Tarcísio Feitosa da Silva - O estado do Pará tem duas grandes frentes de destruição: os eixos Marabá-Anapu e Cuiabá-Santarém. Estamos bem no meio disso e desde a década de 1980 temos feito campanha para guardar a floresta nessa área. Há um Movimento pelo Desenvolvimento da Transamazônica. Eu sou um dos coordenadores. Fizemos campanha pela demarcação de terras indígenas, depois campanha pelas unidades de conservação na Terra do Meio. Isso, juntando com cabeceiras do Xingu, que já são protegidas, forma o maior corredor ecológico do mundo, com quase 260 mil quilômetros quadrados. Além da denúncia de exploração do mogno nas terras indígenas. Isso é um grande problema da Amazônia. O passivo de criminalidade ambiental nunca foi apurado. A Justiça, principalmente do Estado do Pará, não tem compromisso em investigar, apurar e julgar esse passivo criminoso.
Folha - Mas não é impossível recuperar esse passivo sem quebrar completamente o setor produtivo?
Feitosa - Eles ganharam muito dinheiro. Se fizessem pelo menos um fundo ou algo nesse sentido de dizer, olha, vamos recuperar a área Parakanã, por exemplo, que foi uma das mais destruídas [pela exploração ilegal de mogno].
Folha - Como começou a denúncia da exploração de mogno?
Feitosa - Eu trabalhava na época com o Conselho Indigenista Missionário. A gente fez uma série de denúncias em 2000. Toda a máfia do mogno ficava naquela área [da Terra do Meio]. Aí o movimento social apresentou uma proposta para o governo federal da construção de dois pulmões, tanto do lado direito quanto do lado esquerdo da Transamazônica. O lado sul era a Terra do Meio. O lado norte era onde estão as Reservas Extrativistas Verde para Sempre e Renascer. Encaminhamos o mapa da exploração para o Greenpeace, que era a instituição com o maior poder de denúncia na época. A proposta de criação foi mandada para o Ministério do Meio Ambiente. O governo sentou em cima. Tudo [os estudos para subsidiar a criação das reservas] foi entregue oficialmente ao governo em 2003 e a gente começou a fazer pressão para que o governo avançasse na criação. Eles só foram avançar uma semana depois da morte da irmã Dorothy [Stang, assassinada em 2005].
Folha - O governo diz que, mesmo sem o assassinato, as reservas iriam sair de qualquer maneira.

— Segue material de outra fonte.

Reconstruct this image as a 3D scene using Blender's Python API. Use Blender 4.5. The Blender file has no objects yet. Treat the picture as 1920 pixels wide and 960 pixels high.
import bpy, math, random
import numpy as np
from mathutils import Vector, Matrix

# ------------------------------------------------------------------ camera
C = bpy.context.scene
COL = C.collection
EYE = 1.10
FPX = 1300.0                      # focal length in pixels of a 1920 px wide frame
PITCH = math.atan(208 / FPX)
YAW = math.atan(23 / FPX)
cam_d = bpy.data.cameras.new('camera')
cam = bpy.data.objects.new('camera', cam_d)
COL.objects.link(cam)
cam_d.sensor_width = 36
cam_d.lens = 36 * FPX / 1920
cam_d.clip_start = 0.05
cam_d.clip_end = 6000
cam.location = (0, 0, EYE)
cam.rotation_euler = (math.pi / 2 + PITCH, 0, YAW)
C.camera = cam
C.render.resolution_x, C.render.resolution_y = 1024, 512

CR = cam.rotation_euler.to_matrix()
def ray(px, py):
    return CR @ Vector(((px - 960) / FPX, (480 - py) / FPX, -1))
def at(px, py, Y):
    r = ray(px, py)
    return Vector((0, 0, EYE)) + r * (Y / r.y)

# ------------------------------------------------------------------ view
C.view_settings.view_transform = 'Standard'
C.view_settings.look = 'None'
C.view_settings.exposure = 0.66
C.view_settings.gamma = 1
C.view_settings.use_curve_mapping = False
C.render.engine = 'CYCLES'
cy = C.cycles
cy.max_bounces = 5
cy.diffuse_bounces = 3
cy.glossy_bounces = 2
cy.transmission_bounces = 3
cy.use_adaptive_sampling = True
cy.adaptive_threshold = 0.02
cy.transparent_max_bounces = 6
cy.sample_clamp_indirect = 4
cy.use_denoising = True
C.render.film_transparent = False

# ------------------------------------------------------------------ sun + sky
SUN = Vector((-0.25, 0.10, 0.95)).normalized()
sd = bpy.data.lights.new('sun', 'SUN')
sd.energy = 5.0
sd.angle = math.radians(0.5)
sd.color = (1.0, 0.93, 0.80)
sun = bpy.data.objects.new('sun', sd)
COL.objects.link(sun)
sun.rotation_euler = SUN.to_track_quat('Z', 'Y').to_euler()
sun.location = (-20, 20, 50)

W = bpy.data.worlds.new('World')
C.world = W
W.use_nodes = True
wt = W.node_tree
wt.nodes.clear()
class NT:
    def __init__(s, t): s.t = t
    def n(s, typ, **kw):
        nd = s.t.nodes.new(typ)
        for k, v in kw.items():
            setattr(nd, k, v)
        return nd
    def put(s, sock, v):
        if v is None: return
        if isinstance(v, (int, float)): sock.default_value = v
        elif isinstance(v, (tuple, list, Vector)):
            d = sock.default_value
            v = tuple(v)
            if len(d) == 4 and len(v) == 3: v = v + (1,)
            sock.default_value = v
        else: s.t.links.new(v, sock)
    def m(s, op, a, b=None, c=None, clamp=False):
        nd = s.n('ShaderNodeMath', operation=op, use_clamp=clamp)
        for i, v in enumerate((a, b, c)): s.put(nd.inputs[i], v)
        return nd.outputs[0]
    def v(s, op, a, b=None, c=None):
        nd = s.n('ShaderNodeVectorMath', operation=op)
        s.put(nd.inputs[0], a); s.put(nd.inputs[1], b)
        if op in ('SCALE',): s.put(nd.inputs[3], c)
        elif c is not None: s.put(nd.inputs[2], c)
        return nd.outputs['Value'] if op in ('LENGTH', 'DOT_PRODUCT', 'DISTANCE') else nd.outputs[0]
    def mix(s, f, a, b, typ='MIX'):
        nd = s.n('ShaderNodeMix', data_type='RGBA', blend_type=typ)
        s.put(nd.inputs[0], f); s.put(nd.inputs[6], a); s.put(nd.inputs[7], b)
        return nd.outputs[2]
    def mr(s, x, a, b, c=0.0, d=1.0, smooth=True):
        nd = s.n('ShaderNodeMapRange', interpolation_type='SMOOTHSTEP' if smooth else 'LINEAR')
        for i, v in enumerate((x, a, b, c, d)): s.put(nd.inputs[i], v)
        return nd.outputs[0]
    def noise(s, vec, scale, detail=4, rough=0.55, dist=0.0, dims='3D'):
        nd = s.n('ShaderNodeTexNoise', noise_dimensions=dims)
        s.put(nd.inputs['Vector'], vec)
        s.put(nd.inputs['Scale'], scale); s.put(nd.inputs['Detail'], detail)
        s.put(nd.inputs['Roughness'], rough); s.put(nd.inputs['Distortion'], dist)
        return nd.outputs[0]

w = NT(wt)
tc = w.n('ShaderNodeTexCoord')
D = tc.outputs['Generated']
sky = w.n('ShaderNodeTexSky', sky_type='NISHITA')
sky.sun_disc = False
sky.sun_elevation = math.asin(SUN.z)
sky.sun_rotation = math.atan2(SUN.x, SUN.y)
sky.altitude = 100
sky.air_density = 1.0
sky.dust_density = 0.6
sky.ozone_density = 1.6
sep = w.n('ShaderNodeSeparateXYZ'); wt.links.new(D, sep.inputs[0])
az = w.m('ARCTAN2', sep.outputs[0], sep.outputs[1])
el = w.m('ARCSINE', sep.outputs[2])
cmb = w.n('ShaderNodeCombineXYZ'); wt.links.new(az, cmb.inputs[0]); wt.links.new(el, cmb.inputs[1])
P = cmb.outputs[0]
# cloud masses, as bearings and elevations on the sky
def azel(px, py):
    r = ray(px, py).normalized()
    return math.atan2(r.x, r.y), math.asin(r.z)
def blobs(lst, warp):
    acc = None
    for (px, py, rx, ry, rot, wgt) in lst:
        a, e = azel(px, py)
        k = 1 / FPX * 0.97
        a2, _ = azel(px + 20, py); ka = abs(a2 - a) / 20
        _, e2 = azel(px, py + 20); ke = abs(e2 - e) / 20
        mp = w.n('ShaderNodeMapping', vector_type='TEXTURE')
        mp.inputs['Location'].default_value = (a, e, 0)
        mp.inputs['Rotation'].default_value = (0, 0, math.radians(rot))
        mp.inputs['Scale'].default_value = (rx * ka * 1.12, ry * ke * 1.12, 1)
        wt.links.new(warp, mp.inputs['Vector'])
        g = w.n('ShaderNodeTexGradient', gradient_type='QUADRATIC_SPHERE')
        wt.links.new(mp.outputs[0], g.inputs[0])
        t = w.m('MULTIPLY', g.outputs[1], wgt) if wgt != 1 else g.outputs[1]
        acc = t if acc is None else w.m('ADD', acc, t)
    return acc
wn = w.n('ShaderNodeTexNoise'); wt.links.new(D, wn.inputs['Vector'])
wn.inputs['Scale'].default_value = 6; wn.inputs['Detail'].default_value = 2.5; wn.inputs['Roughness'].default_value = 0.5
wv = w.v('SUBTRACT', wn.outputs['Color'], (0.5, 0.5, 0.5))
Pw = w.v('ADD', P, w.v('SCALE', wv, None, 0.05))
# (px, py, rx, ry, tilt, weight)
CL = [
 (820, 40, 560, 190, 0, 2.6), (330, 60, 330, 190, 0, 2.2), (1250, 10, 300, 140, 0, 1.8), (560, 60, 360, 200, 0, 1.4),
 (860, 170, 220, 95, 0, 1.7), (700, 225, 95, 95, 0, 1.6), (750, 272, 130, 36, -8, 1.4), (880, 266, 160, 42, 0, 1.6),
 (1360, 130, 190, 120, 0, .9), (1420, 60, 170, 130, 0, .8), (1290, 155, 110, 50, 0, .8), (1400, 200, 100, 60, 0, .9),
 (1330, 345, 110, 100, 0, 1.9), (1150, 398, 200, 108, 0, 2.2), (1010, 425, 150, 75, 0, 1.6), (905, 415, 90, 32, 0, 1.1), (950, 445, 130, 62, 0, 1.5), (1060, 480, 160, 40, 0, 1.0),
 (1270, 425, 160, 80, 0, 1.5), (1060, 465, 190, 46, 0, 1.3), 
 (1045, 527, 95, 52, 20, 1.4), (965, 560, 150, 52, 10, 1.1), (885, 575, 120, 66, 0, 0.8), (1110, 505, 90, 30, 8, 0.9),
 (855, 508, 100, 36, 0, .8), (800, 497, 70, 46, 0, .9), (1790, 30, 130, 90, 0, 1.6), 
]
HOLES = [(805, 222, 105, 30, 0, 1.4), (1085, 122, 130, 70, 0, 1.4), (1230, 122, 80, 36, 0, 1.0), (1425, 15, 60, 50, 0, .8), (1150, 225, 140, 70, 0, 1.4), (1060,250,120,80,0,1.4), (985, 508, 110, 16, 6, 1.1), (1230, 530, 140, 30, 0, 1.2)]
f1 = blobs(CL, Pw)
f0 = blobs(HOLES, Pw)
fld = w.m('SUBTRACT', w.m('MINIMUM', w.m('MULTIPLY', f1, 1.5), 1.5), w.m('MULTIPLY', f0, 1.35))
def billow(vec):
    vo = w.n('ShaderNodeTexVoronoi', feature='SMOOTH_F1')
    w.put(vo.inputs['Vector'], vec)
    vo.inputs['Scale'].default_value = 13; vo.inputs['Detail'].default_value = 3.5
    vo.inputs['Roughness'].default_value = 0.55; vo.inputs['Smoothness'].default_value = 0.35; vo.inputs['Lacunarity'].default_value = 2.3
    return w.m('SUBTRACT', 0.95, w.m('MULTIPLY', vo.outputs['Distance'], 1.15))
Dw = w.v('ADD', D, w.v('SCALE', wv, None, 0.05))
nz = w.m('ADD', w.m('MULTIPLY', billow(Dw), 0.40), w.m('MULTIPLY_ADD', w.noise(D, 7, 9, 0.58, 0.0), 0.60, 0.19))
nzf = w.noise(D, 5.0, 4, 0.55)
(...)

Feitosa - Naquela época não. Porque havia muita pressão do governo do Estado do Pará. O divisor de águas foi a morte da Dorothy, quando o governo federal se deu conta da falta da presença do Estado naquela região. Depois da decretação, um desmatador de Ourilândia foi lá e ainda derrubou 600 campos de futebol dentro da estação ecológica [da Terra do Meio]. Não pode só criar no papel. Tem de ir ao campo e demarcar e mostrar presença no campo.
Folha - Muita gente fala que antes uma reserva no papel do que nada, porque inibe a grilagem...

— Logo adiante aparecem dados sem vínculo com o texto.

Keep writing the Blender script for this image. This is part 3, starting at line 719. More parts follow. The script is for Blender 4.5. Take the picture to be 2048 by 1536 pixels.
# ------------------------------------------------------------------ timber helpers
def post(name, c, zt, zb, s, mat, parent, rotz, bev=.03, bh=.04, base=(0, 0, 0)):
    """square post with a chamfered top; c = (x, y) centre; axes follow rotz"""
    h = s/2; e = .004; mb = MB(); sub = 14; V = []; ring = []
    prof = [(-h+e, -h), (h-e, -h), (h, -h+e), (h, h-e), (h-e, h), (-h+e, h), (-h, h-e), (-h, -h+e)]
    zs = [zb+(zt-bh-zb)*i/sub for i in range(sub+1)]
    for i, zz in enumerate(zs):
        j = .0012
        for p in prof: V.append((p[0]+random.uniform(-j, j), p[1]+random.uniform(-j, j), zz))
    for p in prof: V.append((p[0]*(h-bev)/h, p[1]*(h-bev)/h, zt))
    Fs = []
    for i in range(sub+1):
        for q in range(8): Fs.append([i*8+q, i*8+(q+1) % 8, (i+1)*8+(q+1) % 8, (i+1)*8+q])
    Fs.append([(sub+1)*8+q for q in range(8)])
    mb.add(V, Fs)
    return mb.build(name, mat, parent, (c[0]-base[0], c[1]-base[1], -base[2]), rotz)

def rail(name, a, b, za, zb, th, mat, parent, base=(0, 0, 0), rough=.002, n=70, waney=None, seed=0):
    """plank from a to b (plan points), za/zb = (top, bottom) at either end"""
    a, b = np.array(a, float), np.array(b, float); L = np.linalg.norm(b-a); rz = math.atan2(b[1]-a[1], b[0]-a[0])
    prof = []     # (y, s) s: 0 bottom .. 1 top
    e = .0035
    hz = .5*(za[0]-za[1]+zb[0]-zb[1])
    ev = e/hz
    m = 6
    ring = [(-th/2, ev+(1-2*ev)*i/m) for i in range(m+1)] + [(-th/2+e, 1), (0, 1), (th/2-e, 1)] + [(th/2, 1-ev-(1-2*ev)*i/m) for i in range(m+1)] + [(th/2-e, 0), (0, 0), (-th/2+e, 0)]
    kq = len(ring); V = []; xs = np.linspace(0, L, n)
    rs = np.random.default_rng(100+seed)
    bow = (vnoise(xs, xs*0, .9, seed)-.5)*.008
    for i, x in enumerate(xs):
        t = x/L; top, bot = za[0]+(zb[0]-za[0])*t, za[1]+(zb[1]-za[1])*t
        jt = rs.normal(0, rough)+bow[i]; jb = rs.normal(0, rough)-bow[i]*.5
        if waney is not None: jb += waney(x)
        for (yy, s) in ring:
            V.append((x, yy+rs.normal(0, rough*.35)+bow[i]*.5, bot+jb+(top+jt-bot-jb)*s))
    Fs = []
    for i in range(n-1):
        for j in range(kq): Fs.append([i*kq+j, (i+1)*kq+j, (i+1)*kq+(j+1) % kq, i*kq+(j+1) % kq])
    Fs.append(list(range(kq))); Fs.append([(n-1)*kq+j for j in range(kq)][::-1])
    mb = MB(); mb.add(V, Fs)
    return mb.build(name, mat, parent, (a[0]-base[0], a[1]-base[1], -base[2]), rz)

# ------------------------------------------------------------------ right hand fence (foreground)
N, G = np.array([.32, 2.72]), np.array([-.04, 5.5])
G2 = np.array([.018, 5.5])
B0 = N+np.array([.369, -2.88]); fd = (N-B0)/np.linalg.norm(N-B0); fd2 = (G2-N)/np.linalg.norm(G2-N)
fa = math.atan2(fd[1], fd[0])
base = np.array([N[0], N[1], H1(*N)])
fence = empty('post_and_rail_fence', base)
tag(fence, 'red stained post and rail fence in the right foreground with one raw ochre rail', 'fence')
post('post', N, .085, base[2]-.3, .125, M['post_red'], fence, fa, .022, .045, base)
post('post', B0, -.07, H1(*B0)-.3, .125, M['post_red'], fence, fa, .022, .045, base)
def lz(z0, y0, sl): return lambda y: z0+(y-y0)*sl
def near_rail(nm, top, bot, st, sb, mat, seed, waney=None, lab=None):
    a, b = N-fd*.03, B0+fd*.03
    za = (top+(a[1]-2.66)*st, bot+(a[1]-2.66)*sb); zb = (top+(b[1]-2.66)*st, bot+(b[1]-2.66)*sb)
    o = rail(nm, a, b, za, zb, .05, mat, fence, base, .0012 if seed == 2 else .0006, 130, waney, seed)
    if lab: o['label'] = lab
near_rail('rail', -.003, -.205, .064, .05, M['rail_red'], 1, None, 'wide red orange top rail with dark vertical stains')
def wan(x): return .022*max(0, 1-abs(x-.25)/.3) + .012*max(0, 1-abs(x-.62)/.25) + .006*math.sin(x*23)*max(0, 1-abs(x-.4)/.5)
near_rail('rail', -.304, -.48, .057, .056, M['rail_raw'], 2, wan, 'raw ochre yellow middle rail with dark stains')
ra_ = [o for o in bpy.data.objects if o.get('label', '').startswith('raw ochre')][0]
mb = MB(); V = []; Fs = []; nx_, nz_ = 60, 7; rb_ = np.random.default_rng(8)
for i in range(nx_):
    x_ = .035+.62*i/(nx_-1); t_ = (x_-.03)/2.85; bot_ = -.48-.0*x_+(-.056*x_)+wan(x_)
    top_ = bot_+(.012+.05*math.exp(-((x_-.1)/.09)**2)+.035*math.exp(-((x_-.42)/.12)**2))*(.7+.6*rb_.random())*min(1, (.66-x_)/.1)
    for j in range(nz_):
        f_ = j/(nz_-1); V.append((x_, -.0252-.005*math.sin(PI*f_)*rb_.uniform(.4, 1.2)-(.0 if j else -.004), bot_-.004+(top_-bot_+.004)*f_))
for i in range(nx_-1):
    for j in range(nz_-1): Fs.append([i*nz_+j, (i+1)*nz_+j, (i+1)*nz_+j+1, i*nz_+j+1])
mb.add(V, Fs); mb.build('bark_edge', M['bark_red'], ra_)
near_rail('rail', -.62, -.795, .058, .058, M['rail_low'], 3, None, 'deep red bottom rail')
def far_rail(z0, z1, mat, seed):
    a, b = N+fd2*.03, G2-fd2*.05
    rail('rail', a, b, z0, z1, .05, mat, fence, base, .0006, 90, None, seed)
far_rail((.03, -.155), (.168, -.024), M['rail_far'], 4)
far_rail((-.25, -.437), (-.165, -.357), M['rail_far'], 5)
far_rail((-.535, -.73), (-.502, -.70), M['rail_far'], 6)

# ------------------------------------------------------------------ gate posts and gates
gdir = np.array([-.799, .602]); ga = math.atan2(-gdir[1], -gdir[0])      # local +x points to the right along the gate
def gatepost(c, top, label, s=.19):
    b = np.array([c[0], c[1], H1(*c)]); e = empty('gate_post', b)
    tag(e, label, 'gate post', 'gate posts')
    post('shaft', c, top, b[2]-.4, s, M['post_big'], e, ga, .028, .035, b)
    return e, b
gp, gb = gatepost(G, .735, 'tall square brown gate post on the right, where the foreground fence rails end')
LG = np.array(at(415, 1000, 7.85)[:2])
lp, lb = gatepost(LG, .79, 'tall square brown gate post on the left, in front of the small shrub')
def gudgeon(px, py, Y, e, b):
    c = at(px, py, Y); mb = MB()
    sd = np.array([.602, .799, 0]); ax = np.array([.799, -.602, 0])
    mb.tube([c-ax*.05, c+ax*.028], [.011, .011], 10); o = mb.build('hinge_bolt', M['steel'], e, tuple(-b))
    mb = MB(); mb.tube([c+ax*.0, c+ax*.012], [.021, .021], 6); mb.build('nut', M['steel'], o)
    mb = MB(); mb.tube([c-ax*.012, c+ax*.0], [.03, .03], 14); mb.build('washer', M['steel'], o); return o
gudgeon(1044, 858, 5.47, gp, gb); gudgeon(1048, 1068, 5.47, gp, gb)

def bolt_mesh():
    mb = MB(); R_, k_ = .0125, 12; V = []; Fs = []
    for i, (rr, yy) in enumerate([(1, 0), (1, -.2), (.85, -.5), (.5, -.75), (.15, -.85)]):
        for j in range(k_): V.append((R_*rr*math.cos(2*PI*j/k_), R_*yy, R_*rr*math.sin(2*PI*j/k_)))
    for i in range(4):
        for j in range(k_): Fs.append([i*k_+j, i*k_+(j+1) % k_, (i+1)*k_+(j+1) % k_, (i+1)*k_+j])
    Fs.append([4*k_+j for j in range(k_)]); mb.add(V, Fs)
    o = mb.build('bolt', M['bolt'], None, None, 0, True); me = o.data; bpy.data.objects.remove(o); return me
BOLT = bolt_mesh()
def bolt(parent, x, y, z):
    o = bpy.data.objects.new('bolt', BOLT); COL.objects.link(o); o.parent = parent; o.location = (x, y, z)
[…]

Feitosa - Cai o preço da terra. É o único fator que atrapalha a grilagem. Os bandidos continuam soltos, os documentos em cartório continuam sendo falsificados...
Folha - Mesmo depois da Portaria nº 10 do Incra, que suspendeu a emissão de pretensões de posse na Amazônia?

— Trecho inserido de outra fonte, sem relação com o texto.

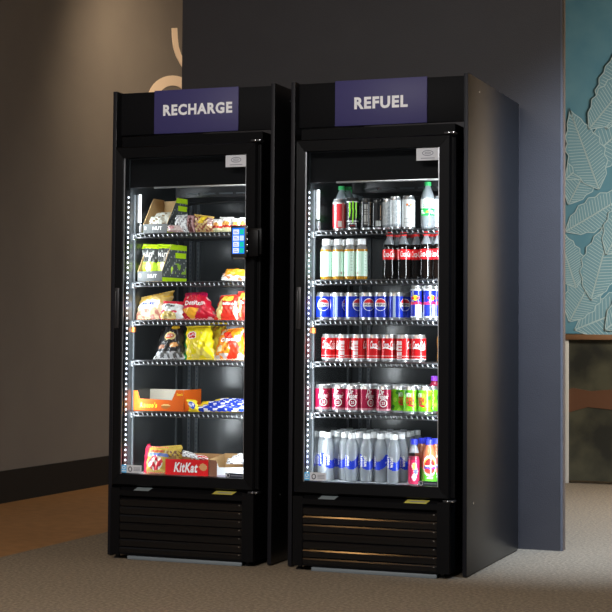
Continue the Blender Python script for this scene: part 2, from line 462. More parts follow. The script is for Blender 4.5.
    for i in range(4):
        j = (i+1) % 4; g = .0007
        o = len(b.v); bev = .006
        def sh(p, q, a): return (p[0]+(q[0]-p[0])*a, p[1]+(q[1]-p[1])*a)
        A, B, C2, D2 = O[i], O[j], G[j], G[i]
        A1, B1 = sh(A, D2, .12), sh(B, C2, .12)
        dl = Vector((B[0]-A[0], B[1]-A[1])).normalized()*g
        ring = [(A, -.012), (A, YF+.008), (A1, YF), (D2, YF+.004), (D2, -.012)]; ring2 = [(B, -.012), (B, YF+.008), (B1, YF), (C2, YF+.004), (C2, -.012)]
        for p, y in ring: b.v.append((p[0]+dl.x, y, p[1]+dl.y))
        for p, y in ring2: b.v.append((p[0]-dl.x, y, p[1]-dl.y))
        for k in range(5):
            k2 = (k+1) % 5; b.face([o+k, o+k2, o+5+k2, o+5+k], 'door_black')
        b.face([o+4, o+3, o+2, o+1, o], 'door_black'); b.face([o+5, o+6, o+7, o+8, o+9], 'door_black')
    door = b.build('door', c, smooth=False)
    b = MB(); b.box(gx0-.004, gx1+.004, -.058, -.052, gz0-.004, gz1+.004, 'glass'); b.build('glass', door, smooth=False)
    b = MB()
    for s0, s1, u0, u1 in ((gx0, gx0+.006, gz0, gz1), (gx1-.006, gx1, gz0, gz1)):
        b.box(s0, s1, -.0615, -.059, u0, u1, 'alu')
    b.build('glazing_bead', door, smooth=False)
    b = MB(); b.bbox(.060, .083, YF-.004, YF+.006, 1.03, 1.21, 'dark_plastic', .003); b.bbox(.064, .071, YF-.010, YF-.004, 1.045, 1.195, 'dark_plastic', .003)
    b.build('handle', door)
    b = MB(); b.tube([(XR+.012, -.055, .335), (XR+.012, -.055, 1.835)], .006, 'door_black'); b.box(XR, XR+.01, -.06, -.05, .335, 1.835, 'body_black'); b.build('hinge_rail', door)
    for z in (.320, 1.853):
        b = MB(); b.bbox(XR-.03, XR+.018, YF+.004, -.03, z-.004, z+.004, 'dark_plastic', .0015)
        b.bbox(XR-.012, XR-.004, YF-.001, YF+.006, z-.003, z+.003, 'chrome', .001); b.bbox(XR+.008, XR+.016, YF+.0, YF+.008, z-.003, z+.004, 'chrome', .001); b.build('hinge', door)
    yl = -.0595
    lx0, lx1, lz0, lz1 = .592, .692, 1.741, 1.793
    b = MB(); b.box(lx0, lx1, yl-.001, yl, lz0, lz1, 'label_grey')
    n = 26
    def oval(mb, cx_, cz_, rx, rz, w, y, m):
        for i in range(n):
            a, a2 = 2*PI*i/n, 2*PI*(i+1)/n
            P = [(cx_+rx*math.cos(a), cz_+rz*math.sin(a)), (cx_+rx*math.cos(a2), cz_+rz*math.sin(a2)), (cx_+(rx-w)*math.cos(a2), cz_+(rz-w)*math.sin(a2)), (cx_+(rx-w)*math.cos(a), cz_+(rz-w)*math.sin(a))]
            o = len(mb.v); mb.v += [(p[0], y, p[1]) for p in P]; mb.face([o, o+1, o+2, o+3], m)
    oval(b, (lx0+lx1)/2, lz0+.031, .025, .012, .0035, yl-.0014, 'ink_grey'); oval(b, (lx0+lx1)/2, lz0+.031, .014, .005, .003, yl-.0014, 'ink_grey')
    b.box(lx0+.02, lx1-.02, yl-.0014, yl-.001, lz0+.008, lz0+.011, 'ink_grey')
    b.build('brand_label', door, smooth=False)
    b = MB(); b.box(.096, .1225, yl-.001, yl, .383, .418, 'label_blue')
    oval(b, .109, .405, .009, .007, .003, yl-.0014, 'white_letter'); b.box(.099, .119, yl-.0014, yl-.001, .39, .393, 'white_letter')
    b.box(.1225, .197, yl-.001, yl, .383, .418, 'label_grey'); oval(b, .141, .4, .010, .012, .004, yl-.0014, 'ink')
    for k in range(3): b.box(.158, .190, yl-.0014, yl-.001, .393+k*.006, .3955+k*.006, 'ink_grey')
    b.build('energy_label', door, smooth=False)
    b = MB(); b.box(.606, .700, yl-.001, yl, .379, .400, 'ink')
    oval(b, .617, .39, .010, .009, .002, yl-.0014, 'label_grey'); b.text('K', .008, .012, lambda x, z: (.613+x, yl-.0016, .39+z), 'label_grey', sub=0)
    for k in range(10): b.box(.632+.006*k, .6365+.006*k, yl-.0014, yl-.001, .3875, .3925, 'ink_grey')
    b.build('maker_label', door, smooth=False)
    # base: box with louvred grille
    b = MB()
    b.box(XL, XR, YF+.025, YB, .022, .295, 'body_black'); b.box(XL, .097, YF, YF+.025, .022, .316, 'door_black'); b.box(.691, XR, YF, YF+.025, .022, .316, 'door_black')
    b.prism([(YF, .283), (YF, .306), (YF+.02, .320), (YF+.025, .320), (YF+.025, .283)], 'x', .097, .691, 'door_black')
    b.box(.097, .691, YF+.003, YF+.025, .022, .036, 'door_black')
    base = b.build('base', c, smooth=False)
    b = MB()
    for k in range(7):
        zt = .271-.0358*k
        pr = [(YF+.004, zt-.0325)]
        pr += [(YF+.002+.004*(1-math.sin(a)), zt-.004+.004*math.cos(a)-.0) for a in [PI/2, PI/3, PI/6, 0]]
        dt = (.0052, .0036, .0034, .0047, .0054, .0038, .0035)[k]        # the slats are not all tilted alike
        pr = [(YF+.004, zt-.033), (YF+.0006, zt-.008), (YF+.0006+dt, zt-.002), (YF+.009, zt), (YF+.022, zt+.004), (YF+.022, zt-.028)]
        b.prism(pr, 'x', .098, .690, 'grille_black')
        b.box(.676, .681, YF+.0, YF+.004, zt-.01, zt-.006, 'chrome')
    b.build('grille', base, angle=15)
    b = MB(); b.bbox(.135, .690, YF+.006, YF+.02, .0, .017, 'kick', .003); b.build('kick_strip', base)
    for xx in (.07, .70):
        for yy in (-.03, .58):
            b = MB(); b.lathe([(.018, 0), (.018, .006), (.010, .010), (.010, .024)], 'dark_plastic', 12, cx=xx, cy=yy); b.build('foot', base)
    for xa, xb, m in ((.548, .650, 'label_yellow'), (.165, .245, 'label_steel')):
        def lp(x, t, k): return (x, YF+.02*t-.0008*k, .3062+.014*t+.0006*k)
        b = MB(); q = [lp(xa, .05, 1), lp(xb-.006, .05, 1), lp(xb+.008, .95, 1), lp(xa+.012, .95, 1)]
        q2 = [lp(xa, .05, 0), lp(xb-.006, .05, 0), lp(xb+.008, .95, 0), lp(xa+.012, .95, 0)]
        b.add(q+q2, [(0, 1, 2, 3), (7, 6, 5, 4), (0, 4, 5, 1), (1, 5, 6, 2), (2, 6, 7, 3), (3, 7, 4, 0)], m)
        if 'yellow' in m: b.add([lp(xa+.024, .4, 1.6), lp(xb-.014, .4, 1.6), lp(xb-.010, .6, 1.6), lp(xa+.026, .6, 1.6)], [(0, 1, 2, 3)], 'ink_grey')
        b.build('warning_label', base, smooth=False)
    return c
cl = make_cooler(L0, 'tall black glass-door cooler of snacks under the RECHARGE sign', SHELF_L)
cr = make_cooler(R0, 'tall black glass-door cooler of drinks under the REFUEL sign', SHELF)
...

Feitosa - Mesmo depois da Portaria 10. Esta semana a gente cancelou uma área grilada de 133 mil hectares a 70 km de Altamira, pertencente a um cara que mora aqui no Itaim Bibi [em São Paulo]. O Incra tinha pago essa terra em 1982 e uma maracutaia do cartório dizia o contrário, que o sujeito tinha comprado a terra do Incra. Mas a gente tem de dar crédito: a presença do governo reduziu isso.
Folha - Como você avalia a ação do governo?
Feitosa - Eu acho que o governo ainda não entendeu a Amazônia. Só veja uma questão muito simples, o orçamento: enquanto para vocês [no Sudeste] tem sol, para nós tem chuva. O dinheiro que é liberado para os agricultores na época de plantar chega para nós na época de colher.
Folha - Comparando a situação da Amazônia no governo Lula com a do governo FHC...
Feitosa - Houve um avanço. Principalmente na questão do ordenamento territorial. Hoje você vai no site do Incra (Instituto Nacional de Colonização e Reforma Agrária) e vai saber onde são terras da Federação. A experiência do georreferenciamento feito na região foi cara, mas pelo menos disse isso. Os próprios fazendeiros sabem disso agora. Mas muita coisa ainda precisa acontecer. É mais fácil eu ir no banco pegar dinheiro pra plantar soja e criar gado do que pra colher castanha.